Using Kibana to detect DDOS attacks for Analysis - Home Lab

Hello everyone, i'm new to Infosec and very new to ELK stack. I am running a home lab inside a VM.

I've downloaded a sample DDos dataset from kaggle.com and ingested that data into elk stack, but not really sure what to do next. The data is parsed, but to what extent, I do not know. Is it good enough to create dashboards and analyze the attack and in what manner, I do not know?

Looking for a little guidance from the experts. I want to able to extract useful data by creating interesting GUIs.

Happy June Day, and glad to try and help out.

First, what is it that you'd like to do with this data set? If it provides good examples of a typical denial of service (impact) technique, what would you like to create from it?

As a preliminary step, you should use the Discover interface (left hand icon panel) to explore the data and learn what is actually parsed. You should make sure you adjust the time appropriately - if the data has timestamps, looking at the last 7 days of events may not show any results if the data was created last year or last month.

If you were interested in just understanding what a denial of service looks like, it will depend on what the data set depicts, but you could create some one-to-many or many-to-one visualizations in lens that visualize the relationship between source(s) and destination(s). I'll mention that this is less helpful if you want to understand what an individual denial of service attempt looks like, since they are only effective en masse; in other words, you want to try and visualize the phenomenon and not the parts of the whole.

If you wanted to develop detection logic such as rules or unsupervised ML jobs, a denial of service technique is probably best expressed as the number of connections to or from a specific point - if your data is properly parsed and you can see column headers for each field in the data set, you could begin at looking at high counts of connections. Both EQL and KQL could be helpful languages to learn if you're working on a home lab setup, either can express counts of network connections. We have some rules for unusual network behaviors that include denial of service and unsupervised ML examples for high counts of network activity, though ML support is a licensed (non-basic) feature you'd only be able to use in demo mode. You might want to check out the detection-rules repository for more information about our supported languages, tools and examples.

Looking forward to reading more!

devonkerr, happy june day!

Your third and fourth paragraph nails exactly what I am looking for.
-Understanding what denial of service looks like in a visualized manner.

That being said I am a total newbie using Zeek/Elk Stack, and by tinkering with the parsed data presented to me, I want to say that either the data isn't parsed correctly or the dataset has missing data points for me to develop a dashboard. I've posted a screenshot below, what do you think? Any tips on how to improve.

I am also taking a look a the github material you posted. Thank for that.
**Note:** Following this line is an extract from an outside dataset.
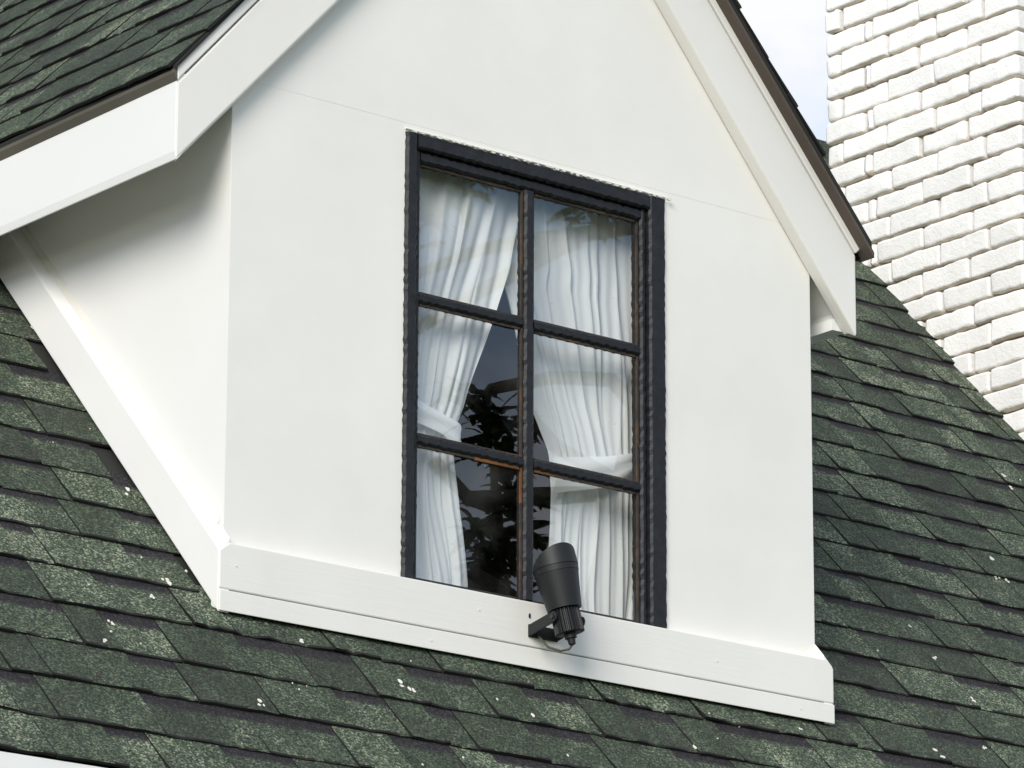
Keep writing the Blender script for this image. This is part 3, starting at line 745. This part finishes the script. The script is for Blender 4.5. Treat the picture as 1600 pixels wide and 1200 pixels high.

A great place to start is some tutorials that walk through examples of visualizing data. However, you could also just pop over to the Visualize app and dynamically analyze it with Lens. You'll probably want to drag over fields representing source IP, destination IP, destination port and possibly fields like useragent, depending on your data set. Lens, in my opinion, is good for exploring data because it offers several concurrent visualizations you can quickly cycle through. If you line any of them (which can be customized), they are also easily saved.